The Corvair is what some people see as the start of the decline of American automotive dominance. It was an attempt to build a smaller car for people who wanted one – and it was not particularly well thought out.

It was, in fact, “Unsafe at Any Speed,” the title of the book written by attorney and journalist Ralph Nader, who researched lawsuits filed against GM about the Corvair. 

American cars, once thought to be the paragon of the industry, were starting to be seen as poorly made, with constant recalls and safety issues. And as gas prices rose in the 1970s, they were also seen as not economical, often getting less than 10 miles per gallon. “Lemon” and “gas guzzler” entered the vocabulary.

The exact opposite was happening on the other side of the world.

A Japanese company, Toyota, had struggled to find its place in the vehicle industry. It needed a bailout from the Bank of Japan in 1949, but only after management and labor agreed to cost cutting and productivity improvements.

They succeeded. In 1952, Toyota built its first passenger vehicle, the Crown. Six years later, it tried the U.S. market – and failed. 

But it kept coming. Toyota and the other Japanese companies, Honda and Nissan (originally Datsun), found the niche in economical smaller cars. And they focused on quality as the Americans foundered.

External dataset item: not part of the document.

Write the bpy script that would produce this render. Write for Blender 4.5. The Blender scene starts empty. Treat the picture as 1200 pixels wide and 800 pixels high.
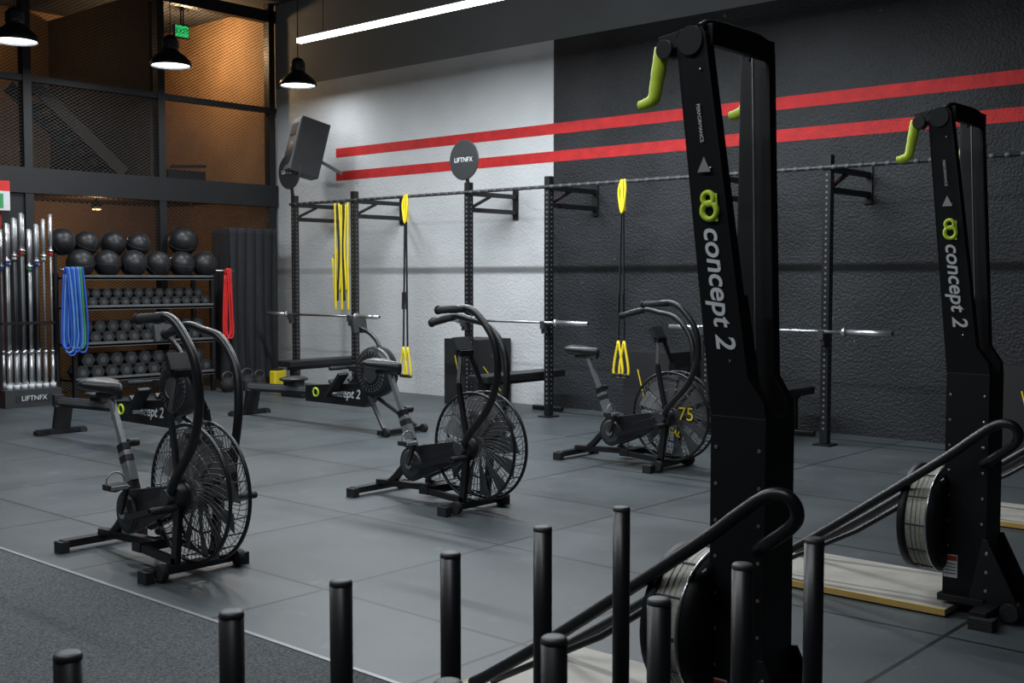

By the 1980s, it was an intense battle. The Big Three saw it as a point of pride that Americans should buy cars made in the U.S.A. But more and more Americans just didn’t want them – the Japanese cars were safer and easier on gas.

For a while, the Honda Accord and Ford Taurus battled for supremacy. Then came the Toyota model named for its original vehicle: the Japanese word for crown is Camry.

Meanwhile, across the Sea of Japan, South Korea began to have ideas about building cars. Some businessmen built its first one in 1955, two years after the truce halting the Korean War. Hyundai built its first car twenty years later.

The American auto industry almost died for good in the Great Recession. Presidents George W. Bush and Barack Obama intervened to bail out the industry, and American carmakers have recovered a little of the ground lost to the companies from Japan, South Korea and luxury vehicle makers in Europe.

But it’s somewhat political. On the East and West coasts, non-American cars dominate the roads. In the middle of the country, where the nation’s remaining auto plants are located, GM and Ford hold sway.

My Dad was disappointed when my wife and I started buying Toyotas in the 1990s. Firestone was closely aligned with Ford, but my first two cars were Fords and they were not particularly reliable.

He finally sort of came around with my Highlander, an SUV that was a lot easier to drive and maintain than the clunkers GM was still cranking out.

Dad didn’t live to see me switch to Hyundai in 2018. 

And that’s what led me to this thought: How would you go back to 1954 and explain to anyone – maybe even anyone in Korea – that there would be millions of Hyundais and Kias on American highways in 70 years?